Täterperspektive, Opferperspektive und Alternative
ich könnte Dich mit Leuten in Gefängnissen machen, die richtig böses Zeug anrichteten -
und je mehr Du sie kennenlernst,
desto besser wirst Du verstehen,
"warum sie so wurden".
Du wirst in Betrügern, Räubern und Mördern "sympathische" Menschen sehen,
Du wirst mit ihnen "Mitleid" bekommen,
dass sie Leid anrichteten,
Du wirst wollen, dass sie eine "zweite Chance" bekommen,
Du wirst als freier Mensch durch den freiwilligen Umgang mit Sträflingen die Strafe für etwas Trauriges halten, während sie doch vielfach für den entfernten Betrachter "Genugtuung" ist.
Und da wird bei Dir auch keine "Übersättigung" eintreten, sondern je mehr Du in den Menschen hineinschaust, desto mehr wird er Teil von Dir.
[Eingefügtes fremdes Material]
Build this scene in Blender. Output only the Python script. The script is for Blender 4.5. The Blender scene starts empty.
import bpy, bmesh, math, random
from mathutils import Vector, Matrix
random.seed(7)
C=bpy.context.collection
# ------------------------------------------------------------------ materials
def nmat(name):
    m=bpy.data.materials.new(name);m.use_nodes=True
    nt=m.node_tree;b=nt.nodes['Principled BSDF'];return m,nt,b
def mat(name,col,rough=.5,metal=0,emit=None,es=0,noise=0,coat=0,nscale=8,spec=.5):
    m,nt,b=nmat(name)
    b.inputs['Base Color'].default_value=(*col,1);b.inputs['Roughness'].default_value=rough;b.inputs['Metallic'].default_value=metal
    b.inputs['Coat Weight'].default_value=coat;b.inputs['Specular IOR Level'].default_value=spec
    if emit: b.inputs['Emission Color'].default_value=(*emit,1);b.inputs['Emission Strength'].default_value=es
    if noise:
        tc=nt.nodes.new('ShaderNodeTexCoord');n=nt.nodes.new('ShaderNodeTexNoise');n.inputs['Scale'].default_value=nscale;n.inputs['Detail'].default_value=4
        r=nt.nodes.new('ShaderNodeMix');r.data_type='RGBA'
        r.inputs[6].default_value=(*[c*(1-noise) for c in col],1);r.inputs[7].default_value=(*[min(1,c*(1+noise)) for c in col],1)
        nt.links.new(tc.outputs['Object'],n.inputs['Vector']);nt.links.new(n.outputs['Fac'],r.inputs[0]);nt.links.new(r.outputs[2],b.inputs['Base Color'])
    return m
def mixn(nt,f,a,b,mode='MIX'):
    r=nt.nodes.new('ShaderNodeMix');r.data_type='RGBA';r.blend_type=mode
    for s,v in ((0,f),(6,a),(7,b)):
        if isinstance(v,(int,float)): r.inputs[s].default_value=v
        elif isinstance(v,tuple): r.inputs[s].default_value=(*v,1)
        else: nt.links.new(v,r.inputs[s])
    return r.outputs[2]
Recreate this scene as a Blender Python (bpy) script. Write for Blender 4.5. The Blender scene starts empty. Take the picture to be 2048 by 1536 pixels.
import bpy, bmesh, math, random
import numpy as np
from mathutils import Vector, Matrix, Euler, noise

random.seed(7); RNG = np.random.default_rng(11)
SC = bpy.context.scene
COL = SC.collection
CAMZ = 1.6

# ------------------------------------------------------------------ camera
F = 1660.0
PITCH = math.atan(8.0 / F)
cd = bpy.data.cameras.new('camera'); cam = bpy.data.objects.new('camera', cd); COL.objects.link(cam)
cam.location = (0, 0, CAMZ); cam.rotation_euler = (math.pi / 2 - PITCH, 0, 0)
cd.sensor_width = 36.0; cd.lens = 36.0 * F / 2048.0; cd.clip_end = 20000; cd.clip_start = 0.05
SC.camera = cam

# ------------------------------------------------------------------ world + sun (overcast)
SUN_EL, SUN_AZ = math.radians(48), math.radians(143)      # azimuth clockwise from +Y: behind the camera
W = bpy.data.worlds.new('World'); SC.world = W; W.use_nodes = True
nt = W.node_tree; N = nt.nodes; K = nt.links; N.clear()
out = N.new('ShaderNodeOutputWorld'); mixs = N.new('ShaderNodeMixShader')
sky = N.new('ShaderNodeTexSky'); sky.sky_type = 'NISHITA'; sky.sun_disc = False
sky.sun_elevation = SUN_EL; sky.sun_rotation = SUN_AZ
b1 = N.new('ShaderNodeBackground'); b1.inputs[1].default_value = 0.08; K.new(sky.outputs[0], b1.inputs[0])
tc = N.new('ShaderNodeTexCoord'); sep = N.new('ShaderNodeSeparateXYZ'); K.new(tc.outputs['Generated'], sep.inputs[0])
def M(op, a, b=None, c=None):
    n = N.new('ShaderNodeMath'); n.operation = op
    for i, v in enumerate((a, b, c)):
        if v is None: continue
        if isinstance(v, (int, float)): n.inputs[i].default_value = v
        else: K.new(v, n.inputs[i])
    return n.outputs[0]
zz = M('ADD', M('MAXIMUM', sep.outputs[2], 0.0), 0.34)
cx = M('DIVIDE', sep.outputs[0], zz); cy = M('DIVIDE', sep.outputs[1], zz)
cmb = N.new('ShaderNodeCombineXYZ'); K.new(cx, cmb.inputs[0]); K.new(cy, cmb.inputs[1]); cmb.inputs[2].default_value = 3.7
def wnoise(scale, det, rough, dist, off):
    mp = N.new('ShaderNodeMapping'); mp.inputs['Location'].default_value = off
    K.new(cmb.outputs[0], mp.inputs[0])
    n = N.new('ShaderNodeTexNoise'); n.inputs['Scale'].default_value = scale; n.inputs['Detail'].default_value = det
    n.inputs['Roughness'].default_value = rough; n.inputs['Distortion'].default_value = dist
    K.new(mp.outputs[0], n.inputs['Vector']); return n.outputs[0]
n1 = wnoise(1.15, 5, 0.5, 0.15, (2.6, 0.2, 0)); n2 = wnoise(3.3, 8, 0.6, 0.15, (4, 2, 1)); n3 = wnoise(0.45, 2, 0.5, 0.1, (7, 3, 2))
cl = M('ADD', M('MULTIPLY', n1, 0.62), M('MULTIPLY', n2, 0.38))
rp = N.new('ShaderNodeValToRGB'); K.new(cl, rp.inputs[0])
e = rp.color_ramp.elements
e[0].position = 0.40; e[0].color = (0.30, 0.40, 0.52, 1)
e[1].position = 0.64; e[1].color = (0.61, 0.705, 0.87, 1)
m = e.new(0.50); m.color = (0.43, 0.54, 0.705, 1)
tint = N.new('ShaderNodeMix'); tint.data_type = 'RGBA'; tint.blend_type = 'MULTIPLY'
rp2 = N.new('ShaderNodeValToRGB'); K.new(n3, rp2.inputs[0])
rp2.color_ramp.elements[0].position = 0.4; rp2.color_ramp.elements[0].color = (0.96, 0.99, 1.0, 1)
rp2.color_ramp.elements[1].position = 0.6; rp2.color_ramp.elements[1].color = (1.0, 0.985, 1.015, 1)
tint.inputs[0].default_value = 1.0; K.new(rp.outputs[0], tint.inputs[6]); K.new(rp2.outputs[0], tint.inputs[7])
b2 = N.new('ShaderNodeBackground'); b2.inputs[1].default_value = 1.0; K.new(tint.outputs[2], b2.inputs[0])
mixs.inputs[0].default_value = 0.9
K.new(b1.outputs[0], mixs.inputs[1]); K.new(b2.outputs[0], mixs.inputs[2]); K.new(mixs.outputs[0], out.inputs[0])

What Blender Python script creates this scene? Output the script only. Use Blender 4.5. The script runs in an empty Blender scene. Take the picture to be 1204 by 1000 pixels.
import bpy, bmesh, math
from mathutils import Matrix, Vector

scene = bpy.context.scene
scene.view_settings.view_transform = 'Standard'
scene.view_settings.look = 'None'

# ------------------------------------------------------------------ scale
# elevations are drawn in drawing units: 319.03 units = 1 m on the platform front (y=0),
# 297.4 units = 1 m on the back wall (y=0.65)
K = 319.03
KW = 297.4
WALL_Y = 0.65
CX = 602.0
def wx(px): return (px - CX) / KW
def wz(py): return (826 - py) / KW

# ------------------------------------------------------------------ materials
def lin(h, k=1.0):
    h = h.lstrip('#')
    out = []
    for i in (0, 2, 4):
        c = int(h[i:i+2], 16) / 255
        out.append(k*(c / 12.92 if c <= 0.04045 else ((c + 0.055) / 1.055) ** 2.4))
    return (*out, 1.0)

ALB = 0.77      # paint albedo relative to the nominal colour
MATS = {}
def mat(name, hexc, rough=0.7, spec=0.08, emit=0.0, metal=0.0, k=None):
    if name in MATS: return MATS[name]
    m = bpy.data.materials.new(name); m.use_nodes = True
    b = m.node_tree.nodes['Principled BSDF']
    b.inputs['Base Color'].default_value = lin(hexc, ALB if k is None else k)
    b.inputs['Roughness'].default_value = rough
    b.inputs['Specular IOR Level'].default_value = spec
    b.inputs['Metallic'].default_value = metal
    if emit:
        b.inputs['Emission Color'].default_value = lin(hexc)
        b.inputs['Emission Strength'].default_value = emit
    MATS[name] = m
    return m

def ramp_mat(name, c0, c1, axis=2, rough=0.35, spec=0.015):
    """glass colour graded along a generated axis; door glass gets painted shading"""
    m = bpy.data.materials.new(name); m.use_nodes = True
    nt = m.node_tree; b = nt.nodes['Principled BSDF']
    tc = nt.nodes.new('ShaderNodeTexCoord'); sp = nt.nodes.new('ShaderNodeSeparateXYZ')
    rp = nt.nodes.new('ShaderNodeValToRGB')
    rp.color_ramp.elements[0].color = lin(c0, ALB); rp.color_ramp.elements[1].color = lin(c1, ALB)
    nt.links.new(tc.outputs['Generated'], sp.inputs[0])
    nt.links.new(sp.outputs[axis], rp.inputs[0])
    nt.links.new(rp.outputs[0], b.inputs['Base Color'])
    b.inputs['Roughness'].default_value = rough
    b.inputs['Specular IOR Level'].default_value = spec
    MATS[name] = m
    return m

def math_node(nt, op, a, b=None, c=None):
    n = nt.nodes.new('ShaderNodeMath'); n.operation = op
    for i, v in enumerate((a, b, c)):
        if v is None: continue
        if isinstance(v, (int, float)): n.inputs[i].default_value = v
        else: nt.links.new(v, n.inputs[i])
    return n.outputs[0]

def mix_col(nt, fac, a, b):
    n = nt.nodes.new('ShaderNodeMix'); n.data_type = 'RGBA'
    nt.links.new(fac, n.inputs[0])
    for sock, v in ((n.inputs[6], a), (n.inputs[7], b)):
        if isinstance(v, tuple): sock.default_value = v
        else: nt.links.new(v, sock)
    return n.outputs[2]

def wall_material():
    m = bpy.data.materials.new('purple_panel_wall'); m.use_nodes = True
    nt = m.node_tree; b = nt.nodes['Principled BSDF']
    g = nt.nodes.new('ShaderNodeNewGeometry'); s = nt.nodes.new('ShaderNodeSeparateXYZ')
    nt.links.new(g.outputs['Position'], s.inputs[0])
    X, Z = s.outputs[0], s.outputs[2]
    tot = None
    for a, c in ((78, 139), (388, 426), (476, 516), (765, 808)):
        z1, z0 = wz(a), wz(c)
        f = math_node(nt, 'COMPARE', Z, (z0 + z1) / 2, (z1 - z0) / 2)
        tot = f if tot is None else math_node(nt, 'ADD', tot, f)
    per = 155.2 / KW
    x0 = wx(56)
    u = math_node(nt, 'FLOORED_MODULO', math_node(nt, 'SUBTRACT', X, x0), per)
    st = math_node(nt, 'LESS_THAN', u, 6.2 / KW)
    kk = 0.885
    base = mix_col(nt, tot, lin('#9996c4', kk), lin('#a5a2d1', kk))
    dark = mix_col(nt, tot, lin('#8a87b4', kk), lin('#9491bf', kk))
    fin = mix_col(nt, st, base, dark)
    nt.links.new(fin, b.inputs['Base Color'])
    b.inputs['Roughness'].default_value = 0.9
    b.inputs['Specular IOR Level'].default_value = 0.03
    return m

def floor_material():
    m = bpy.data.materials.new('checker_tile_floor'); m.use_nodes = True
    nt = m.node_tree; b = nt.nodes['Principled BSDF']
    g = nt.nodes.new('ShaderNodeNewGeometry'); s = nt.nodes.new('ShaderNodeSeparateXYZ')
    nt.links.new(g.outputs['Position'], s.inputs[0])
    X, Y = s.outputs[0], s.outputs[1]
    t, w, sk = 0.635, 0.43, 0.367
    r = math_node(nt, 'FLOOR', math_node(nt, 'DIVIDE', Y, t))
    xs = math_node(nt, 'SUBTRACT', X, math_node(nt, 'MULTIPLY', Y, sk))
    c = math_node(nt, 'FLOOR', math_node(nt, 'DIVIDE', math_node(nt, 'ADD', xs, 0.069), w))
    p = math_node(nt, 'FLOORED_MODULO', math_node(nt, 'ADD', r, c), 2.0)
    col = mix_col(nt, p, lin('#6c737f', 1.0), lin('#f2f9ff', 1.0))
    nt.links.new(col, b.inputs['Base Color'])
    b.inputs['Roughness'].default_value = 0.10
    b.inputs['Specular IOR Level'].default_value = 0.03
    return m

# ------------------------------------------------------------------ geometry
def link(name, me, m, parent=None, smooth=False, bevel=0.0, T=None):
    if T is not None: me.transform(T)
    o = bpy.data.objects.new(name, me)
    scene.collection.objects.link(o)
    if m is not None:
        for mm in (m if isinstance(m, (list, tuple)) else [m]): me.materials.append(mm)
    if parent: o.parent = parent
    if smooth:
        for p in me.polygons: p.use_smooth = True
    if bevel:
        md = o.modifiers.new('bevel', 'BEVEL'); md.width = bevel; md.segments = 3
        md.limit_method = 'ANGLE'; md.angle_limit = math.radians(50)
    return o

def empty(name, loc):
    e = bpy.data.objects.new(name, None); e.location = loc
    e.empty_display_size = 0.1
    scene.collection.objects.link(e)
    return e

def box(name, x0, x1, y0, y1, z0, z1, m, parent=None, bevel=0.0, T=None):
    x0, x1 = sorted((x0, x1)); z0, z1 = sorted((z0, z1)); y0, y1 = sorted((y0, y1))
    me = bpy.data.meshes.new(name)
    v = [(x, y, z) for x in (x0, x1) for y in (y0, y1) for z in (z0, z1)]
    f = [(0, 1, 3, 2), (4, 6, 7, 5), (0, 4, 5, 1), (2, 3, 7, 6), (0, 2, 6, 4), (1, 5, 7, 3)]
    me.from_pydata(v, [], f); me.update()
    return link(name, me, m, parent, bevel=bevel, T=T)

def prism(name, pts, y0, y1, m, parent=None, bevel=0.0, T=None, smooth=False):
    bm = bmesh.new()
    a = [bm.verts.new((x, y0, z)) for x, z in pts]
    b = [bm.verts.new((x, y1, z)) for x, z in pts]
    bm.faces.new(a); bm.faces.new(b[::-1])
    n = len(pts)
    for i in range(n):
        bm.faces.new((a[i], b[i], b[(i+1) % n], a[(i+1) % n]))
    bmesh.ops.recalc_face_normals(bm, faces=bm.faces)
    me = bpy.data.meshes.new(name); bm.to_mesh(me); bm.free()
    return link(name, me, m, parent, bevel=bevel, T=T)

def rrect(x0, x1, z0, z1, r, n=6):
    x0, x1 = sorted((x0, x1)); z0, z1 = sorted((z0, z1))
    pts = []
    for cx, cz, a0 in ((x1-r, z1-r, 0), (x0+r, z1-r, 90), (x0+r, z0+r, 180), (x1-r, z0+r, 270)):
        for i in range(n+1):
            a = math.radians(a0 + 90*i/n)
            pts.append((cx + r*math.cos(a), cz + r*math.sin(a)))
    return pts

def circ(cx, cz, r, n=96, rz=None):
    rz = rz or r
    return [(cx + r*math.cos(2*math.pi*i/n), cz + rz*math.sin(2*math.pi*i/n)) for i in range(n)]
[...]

Das Gegenteil dieser "Täterperspektive" ist die "Opferperspektive":
Du würdest die Verletztheit verstehen,
das Opferleid teilen,
Du würdest die Wiedergutmachung verlangen und je weniger diese möglich ist,
desto mehr in Vergeltung nach Ruhe suchen.
Auch hierbei gibt es keine "Übersättigung", sondern "Hineinsteigerung", denn je mehr Du Dich mit dem Opfer befasst, desto mehr wird das Opfer Teil von Dir und desto radikaler wird der Drang gegen den Täter.
Weder die Täterperspektive noch die Opferperspektive löst den Gerechtigkeitskonflikt.
Diese Perspektiven sind "Gegensätze", "Umkehrungen", aber keine "Alternativen".
Die alternative Position beschreibt sich aus der möglichst gleichen Nähe zu der am Konflikt Beteiligten und sucht ihnen eine Nähe zu ermöglichen, in der sie den Konflikt aufarbeiten können. Eine Art "Mediation". Entsprechendes fordere ich für den Strafprozess und den Strafvollzug.